As sweeping development plans for the southern half of downtown Columbia move forward, city officials and neighbors understand that giving it a face-lift is a lot like giving a person one: It isn’t cheap, and it isn’t easy.
On Wednesday evening, economic experts and community members met in the City Council chambers at a joint planning forum to discuss how Columbia can tackle the financial and logistical challenges of implementing a series of projects outlined by Sasaki Associates. The Boston-based urban development firm was hired to help the city brainstorm ways to expand and renovate the limited space available downtown.
Ideas floated by Sasaki include a 200-room hotel and convention center at Eighth and Locust streets, a new museum for the Missouri State Historical Society at Sixth and Elm streets, a new MU performing arts center, new parking garages and a parklike extension of Elm Street to College Avenue. Sasaki also suggested the city look at redeveloping other areas dominated by surface parking or by one-story buildings.
City Manager Bill Watkins emphasized the importance of combining as many economic “tools in the city’s toolbox” with community and university cooperation to foster development.
Guest speaker Sallie Hemenway, operations director of the Missouri Department of Economic Development, said that the most important tool of all is efficient, cohesive planning on behalf of all parties invested in reinvigorating the District: The city, private developers, business owners and nonprofit organizations.
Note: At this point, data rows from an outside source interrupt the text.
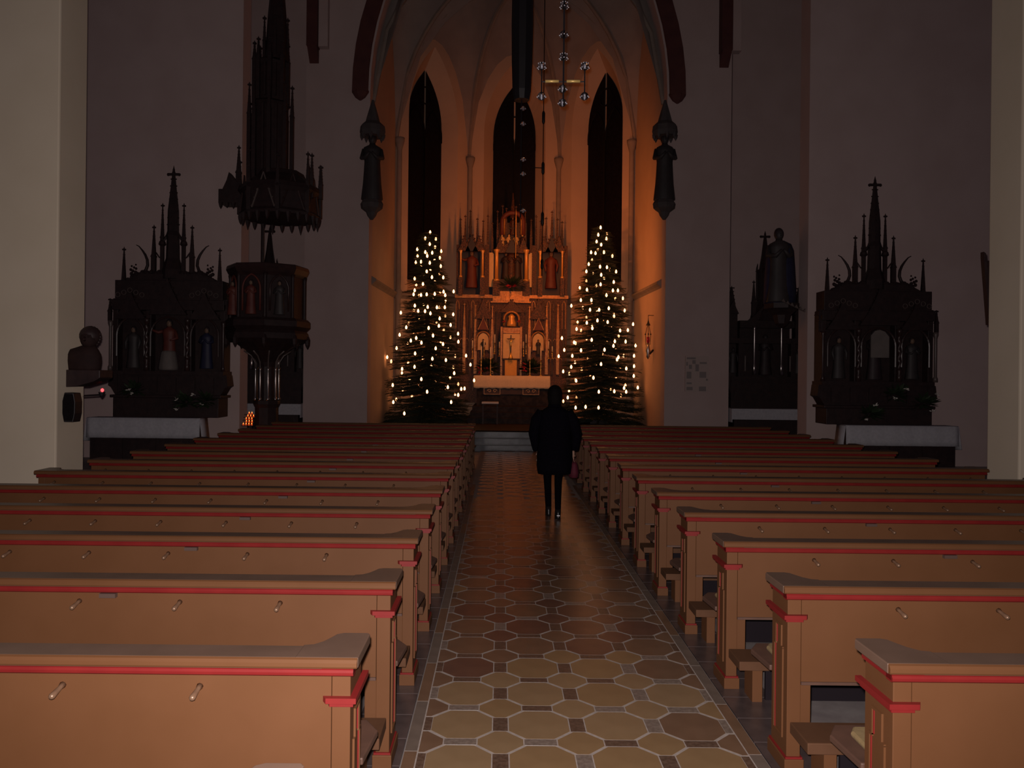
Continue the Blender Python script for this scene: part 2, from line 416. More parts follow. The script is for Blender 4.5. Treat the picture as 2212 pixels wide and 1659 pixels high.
# shafts + vault
ZS, ZK = 9.9, 15.2
def ribz(t): return ZS+(ZK-ZS)*sqrt(max(0, 1-(1-t)**2))
def ribp(c, k, t): return (c[0]+(k[0]-c[0])*t, c[1]+(k[1]-c[1])*t, ribz(t))
def prof(s):
    q = min(s, 1-s)*2
    return (1-(1-q)**2)**.6
vb = MB()
def web(c0, c1, key, H=3.9):
    N, Q_ = 8, 10
    g = []
    for i in range(N+1):
        t = .999*i/N; a, b = ribp(c0, key, t), ribp(c1, key, t); row = []
        for j in range(Q_+1):
            s = j/Q_; row.append((a[0]+(b[0]-a[0])*s, a[1]+(b[1]-a[1])*s, min(a[2]+H*(1-t)**1.5*prof(s), 15.6)))
        g.append(row)
    n = len(vb.v)
    for r in g: vb.v.extend(r)
    for i in range(N):
        for j in range(Q_):
            vb.f.append((n+i*(Q_+1)+j, n+i*(Q_+1)+j+1, n+(i+1)*(Q_+1)+j+1, n+(i+1)*(Q_+1)+j))
E0, E1 = (JL, YA+.5), (JR, YA+.5)
K1, K2 = (AX, 26.7), (AX, 24.6)
web(CA, CB, K1); web(CB, CC, K1); web(CC, CD, K1)
web(E0, CA, K2); web(CD, E1, K2)
web(CA, CD, K2, 5.2); web(E0, E1, K2, 5.2)
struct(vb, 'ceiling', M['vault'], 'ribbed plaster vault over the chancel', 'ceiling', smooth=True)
for i, (c, k) in enumerate(((CA, K1), (CB, K1), (CC, K1), (CD, K1), (E0, K2), (CA, K2), (CD, K2), (E1, K2))):
    mb = MB(); mb.tube([tuple(p if q < 2 else p-.07 for q, p in enumerate(ribp(c, k, t/12))) for t in range(13)], .075, 6)
    struct(mb, 'trim_%d' % (20+i), M['rib'], 'slender stone vault rib of the chancel', 'vault rib')['group'] = 'chancel vault ribs'
for i, c in enumerate((CA, CB, CC, CD)):
    kx, ky = c[0]+(AX-c[0])*.035, c[1]+(25.5-c[1])*.035
    mb = MB(); mb.lathe([(.13, .95), (.13, 1.2), (.085, 1.3), (.085, 4.5), (.14, 4.6), (.14, 4.75), (.085, 4.85), (.085, 9.55), (.10, 9.6), (.17, 9.85), (.17, 9.95)], kx, ky, 10)
    struct(mb, 'trim_%d' % (30+i), M['rib'], ('slender wall shaft of the apse nearest the pulpit', 'slender apse shaft on the pulpit side of the high altar', 'slender apse shaft on the hymn board side of the high altar', 'slender wall shaft of the apse nearest the hanging red lamp')[i], 'shaft', smooth=True)
mb = MB(); N = 12
pr = [(AX+10*cos(pi*k/N), 13.2+5.5*sin(pi*k/N)) for k in range(N+1)]
n0 = len(mb.v)
for y in (-6, 22.3): mb.v += [(x, y, z) for x, z in pr]
for k in range(N): mb.f.append((n0+k, n0+k+1, n0+N+1+k+1, n0+N+1+k))
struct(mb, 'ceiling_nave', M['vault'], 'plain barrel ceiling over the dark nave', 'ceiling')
# chancel floor and steps
mb = MB(); mb.box(-6.4, 7.3, 21.13, 30, -.2, .45)
struct(mb, 'floor_chancel', M['stone_dark'], 'raised dark stone floor of the chancel', 'floor')
for i in range(3):
    y = 20.4+.35*i
    mb = MB(); mb.box(-2.7, 3.6, y, y+.36 if i < 2 else 21.125, -.01, .15*(i+1)-.03)
    mb.prism([(y-.03, .15*(i+1)-.03), (y-.03, .15*(i+1)-.008), (y-.02, .15*(i+1)), (y+.37, .15*(i+1)), (y+.37, .15*(i+1)-.03)], 'x', -2.7, 3.6)
    struct(mb, 'floor_step_%d' % (i+1), M['step'], ('lowest', 'middle', 'topmost')[i]+' polished stone step up to the chancel', 'step')
for i in range(3):
    mb = MB(); mb.box(AX-1.45+.06*i, AX+1.45-.06*i, 24.6+.32*i, 28.2, .45+.17*i, .62+.17*i)
    struct(mb, 'floor_altar_step_%d' % (i+1), M['stone_dark'], ('lowest', 'middle', 'topmost')[i]+' dark step in front of the high altar', 'step')
# ================================================================== PEWS
def make_pew(sg, x0, D, label):
    X = lambda s: x0+sg*s
    L = 4.22
    r = thing('church_pew', (x0, D, 0), label, 'pew', 'church pews')
    def bx(mb, s0, s1, y0, y1, z0, z1): mb.box(X(s0), X(s1), D+y0, D+y1, z0, z1); return mb
    mb = MB(); pr = [(.004, .893), (0, .90), (0, .917), (.006, .926), (.018, .93), (.135, .93), (.143, .926), (.146, .918), (.146, .893)]
    mb.prism([(D+a, b) for a, b in pr], 'x', X(.10), X(L-.10)); mb.build('top_rail', M['pewtop'], r)
    lip = MB(); lip.prism([(D+a, b) for a, b in [(-.001, .896), (-.004, .902), (-.004, .916), (.003, .926), (.012, .9306), (.012, .896)]], 'x', X(-.028), X(L+.028))
    lip.build('rail_edge', M['pew'], r)
    for e in (0, 1):
        q = (lambda s: s) if e == 0 else (lambda s: L-s)
        mb = MB(); pl = [(-.03, .012), (-.03, .275), (-.02, .29), (.075, .29), (.10, .275), (.115, .235), (.135, .19), (.165, .155), (.20, .146), (.20, .012)]
        mb.prism([(X(q(a)), D+b) for a, b in pl], 'z', .893, .9312)
        mb.build('end_cap', M['pewtop'], r, bevel=.004)
    mb = MB(); mb.prism([(D+a, b) for a, b in [(.02, .860), (.012, .866), (.010, .876), (.016, .884), (.012, .893), (.06, .893), (.06, .860)]], 'x', X(-.012), X(L+.012))
    mb.build('red_moulding', M['pewred'], r)
    bx(MB(), .07, L-.07, .032, .062, .45, .862).build('back_panel', M['pew'], r)
    bx(MB(), .07, L-.07, .028, .068, .434, .449).build('lower_trim', M['pewbrown'], r)
    for e in (0, 1):
        q = (lambda s: s) if e == 0 else (lambda s: L-s)
        mb = MB(); bx(mb, q(0), q(.068), .03, .25, .068, .862); bx(mb, q(.069), q(.13), .06, .12, .19, .449)
        en = mb.build('bench_end', M['pew'], r, bevel=.003)
        bx(MB(), q(-.014), q(.082), .014, .268, 0, .068).build('base_block', M['pew'], en, bevel=.003)
        bx(MB(), q(-.008), q(.076), .020, .262, .068, .078).build('base_trim', M['pewred'], en)
        mb = MB(); mb.prism([(X(q(a)), D+b) for a, b in [(-.024, .006), (-.024, .285), (0, .285), (0, .03), (.10, .03), (.086, .006)]], 'z', .765, .785)
        mb.prism([(X(q(a)), D+b) for a, b in [(-.012, .018), (-.012, .270), (0, .270), (0, .03), (.08, .03), (.074, .018)]], 'z', .75, .765)
        mb.build('red_band', M['pewred'], en)
        mb = MB(); bx(mb, q(-.012), q(0), .02, .255, .866, .891); mb.build('red_edge', M['pewred'], en)
        if e == 0:
            mb = MB()
            for (a, b, c, d) in ((.080, .090, .16, .60), (.195, .205, .16, .60), (.080, .205, .15, .16), (.10, .11, .60, .70), (.175, .185, .60, .70), (.10, .185, .70, .71), (.080, .11, .595, .605), (.175, .205, .595, .605)):
                bx(mb, -.008, 0, a, b, c, d)
            mb.build('panel_moulding', M['pew'], en)
            mb = MB()
            for (a, b, c, d) in ((.091, .097, .16, .60), (.188, .194, .16, .60), (.111, .117, .605, .70), (.168, .174, .605, .70)):
                bx(mb, -.004, 0, a, b, c, d)
            mb.build('red_bead', M['pewred'], en)
    mb = MB(); mb.prism([(X(a), D+b) for a, b in [(-.01, .255), (-.03, .50), (.03, .60), (L-.03, .60), (L+.03, .50), (L+.01, .255), (L-.07, .25), (L-.07, .07), (.07, .07), (.07, .25)]], 'z', .42, .45)
    mb.build('seat', M['pewbrown'], r, bevel=.006)
    mb = MB(); mb.prism([(X(a), D+b) for a, b in [(.085, .12), (.085, .30), (.05, .33), (.05, .48), (.08, .53), (L-.08, .53), (L-.08, .12)]], 'z', .45, .476)
    mb.build('seat_pad', M['pad'], r, bevel=.01)
    mb = MB(); bx(mb, .015, L-.03, -.20, .03, .195, .25)
    kn = mb.build('kneeler', M['kneel'], r, bevel=.005)
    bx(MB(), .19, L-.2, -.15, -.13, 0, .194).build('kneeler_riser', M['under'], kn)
    for s in (.10, 1.40, 2.75, 4.05):
        bx(MB(), s, s+.06, -.18, -.03, 0, .195).build('kneeler_leg', M['pew'], kn)
    for k in range(8):
        s = .55+.5*k; mb = MB()
        y, z = D+.032, .815
        mb.tube([(X(s), y, z), (X(s), y-.02, z-.004), (X(s), y-.05, z-.010), (X(s), y-.072, z-.014), (X(s), y-.080, z-.015)], [.013, .0085, .0105, .012, .007], 8)
        mb.build('peg', M['peg'], r, smooth=True)
    bx(MB(), 1.36, 1.44, .004, .030, .838, .859).build('rail_bracket', M['bracket'], r)
    index_tree(r)
    return r
ORD = ['front', 'front']
nth = ['first', 'second', 'third', 'fourth', 'fifth', 'sixth', 'seventh', 'eighth', 'ninth', 'tenth', 'eleventh', 'twelfth', 'thirteenth', 'fourteenth', 'fifteenth']
for sg, x0, side in ((-1, -.533, 'pulpit'), (1, 1.446, 'hymn board')):
    proto = None
    for n in range(-1, 14):
        if sg > 0 and n < 0: continue
        k = n if sg > 0 else n+1
        D = 2.84+1.05*n
        if n == 13: lab = 'tan pew closest to the chancel steps, %s side of the aisle' % side
        elif n == -1: lab = 'tan wooden pew cut by the bottom edge of the picture, only its rail end showing'
        elif n == 0: lab = 'largest tan pew with red moulding, %s side of the aisle' % side
        else: lab = 'tan pew, %s side of the aisle, %s row behind the largest pew' % (side, nth[n-1])
        if proto is None:
            proto = make_pew(sg, x0, D, lab); proto_o = proto
        else:
            c = copy_tree(proto); c.location = (x0, D, 0); c['label'] = lab
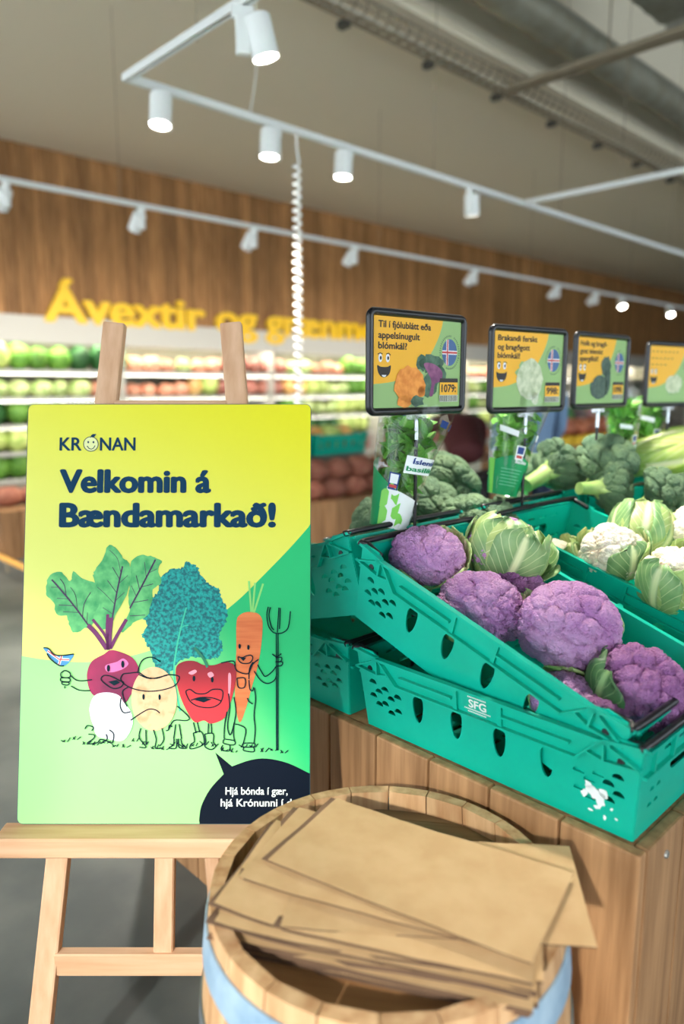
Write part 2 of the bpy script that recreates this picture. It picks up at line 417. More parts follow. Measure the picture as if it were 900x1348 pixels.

“When you plan and communicate your goals effectively, you naturally attract investors,” Hemenway said.
Once those investors are interested, Hemenway said the state can offer financial assistance. Several forms of Tax Increment Financing programs, ranging from the Missouri Downtown and Rural Economic Stimulus Act to local TIFs, allow the state, county and city to use new sales tax dollars in designated development areas to pay the cost of that development over time, which can be as much as 25 years.
“Private investment creates economic development,” Hemenway said. “That creates economic return for the state of Missouri. When we use public dollars to stimulate private development, it has a positive effect on the state of Missouri.”
Representatives from Kansas City and Springfield described how their communities applied state and local funding to foster downtown renovation. Jeff Kaczmarek, president and CEO of the Economic Development Corp. of Kansas City, said his city has made effective use of sales taxes and bonds voted on by the community to finance several projects.
Assistant City Manager Tony St. Romaine said Wednesday’s public forum signaled an important shift in the downtown redevelopment process. The city is no longer just thinking about parking garages and apartment units. It’s deciding how to build them — a shift that is perhaps as important as the gritty financial details themselves.